CCSD Will Turn School Building to Solve Noise Complaints

City Dope

Photo Credit: Blake Aued

Five HVAC units on this modular building at Chase Street Elementary sit just 20 or so feet away from the nearest residence.

When Chase Street Elementary School’s second graders return from the holiday break in January, they’ll be entering their rooms from a different side. District officials plan to have the building—a modular unit with five classrooms housing 80 children and six teachers—picked up and rotated 180 degrees.

Officials are doing this to mitigate the effects of the building’s five HVAC units, which create noise so loud that nearby homeowners say it’s degrading their quality of life and their property values. One family threatened to sue the school district if a remedy wasn’t found.

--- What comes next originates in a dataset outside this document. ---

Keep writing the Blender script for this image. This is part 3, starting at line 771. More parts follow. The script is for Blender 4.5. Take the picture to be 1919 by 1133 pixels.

After the neighbors complained, CCSD officials put the HVAC units on timers that turned them off at night and started them in the morning. The problem with doing so, said parents with children at Chase Street, is that the humidity that accumulated overnight caused carpeting to peel and books to sprout mold.

The school district then bought and installed individual dehumidifiers for the five rooms, which required school district employees to visit Chase Street twice daily to empty the dehumidifiers.

Those living near the temporary unit weren’t satisfied with the use of timers. According to a press release issued by CCSD communications specialist Mary Wickwire, district officials decided not only to rotate the building at a cost of $40,000, but also to add $10,000 worth of landscaping to further tamp down the noise. The money is drawn from the plant services fund, which has a current balance of $482,344, the press release says.

The temporary building will likely remain at Chase Street Elementary until at least 2023. If the school’s burgeoning enrollment continues, an addition could be built onto the brick-and-mortar building. Superintendent Demond Means has also proposed using sales-tax funds earmarked for renovating Clarke Middle School on a new elementary school off Tallassee Road instead to reduce overcrowding at Westside schools.